| I started to write a toy compiler in OCaml. I had some previous experience with Haskell, but in no way an expert. I.e. no category theory background, only shallow exposure to monads. My "problems" with OCaml started, when I wanted to "map" over a data structure I defined. I ended up having to define custom mapping functions for all container-like data structures I wrote and call them in a non-polymorphic fashion (where I would have just used fmap in Haskell). Sure, in OCAML I needed to use a parser generator where I would have used megaparsec in haskell, but it was also a tolerable inconvenience. Trouble started when I needed to track state in the compilation process. I.e. I was generating variable names for temporary results and values, and I needed to track a number that increased. In the end I used a mutable state for it, and it turned out nightmarish in my unit tests. After a while, I just ported the code base to Haskell and never looked back. The State monad was an easy fix for my mutable state issues. Parser combinators made the parser much more elegant. And many code paths improved, became much more concise. It is hard to describe, but in direct comparison, OCaml felt much more procedural and Haskell much more declarative (and actually easier to read). The only advantage of OCaml to me is the strict evaluation. I don't think lazy evaluation by default ins Haskell is a great idea. |
Ocaml does tend to be more verbose than Haskell - it's just the nature of the language syntax. E.g., in Ocaml, one says (fun x -> x+1) vs (\x -> x+1). Similarly, ocaml is cursed by the excessive "in"'s that accompany let bindings. "Let .. in let .. in let ...". That can get annoying.

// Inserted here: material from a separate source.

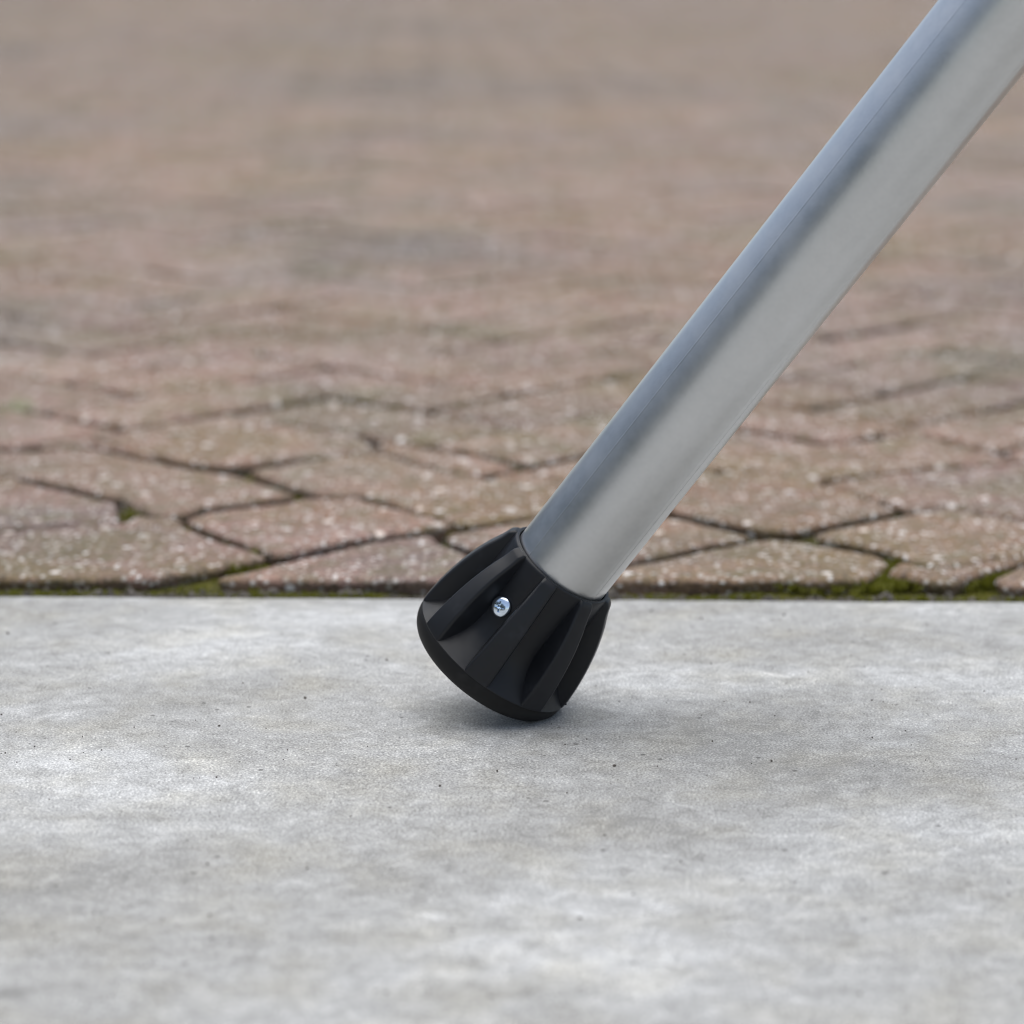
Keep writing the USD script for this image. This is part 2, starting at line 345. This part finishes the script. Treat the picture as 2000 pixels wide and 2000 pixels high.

Interestingly, I had the opposite experience with a commercial compiler project. Haskell's syntactic cleverness (monadic syntax, combinator libraries, etc..) eventually got in the way - it became very difficult to understand what a single line of code actually meant since one had to mentally unpack layers of type abstractions. Migrating to ocaml, the verbosity eventually was more tolerable than the opacity of the equivalent Haskell code once the compiler got sufficiently complex.
My experience may vary from yours. I've been doing Haskell/Ocaml in production for many years, so the pain points I've adapted to are likely different than one working on toy compilers or weekend projects. And no, category theory exposure is not and never has been necessary for understanding Haskell or FP unless one is a PL researcher (and even then, only a subset of PL researchers are concerned with those areas). And one can be quite productive and prolific in Haskell without a deep understanding of monads and monad transformers - the blogosphere has given you the wrong impression if you believe otherwise.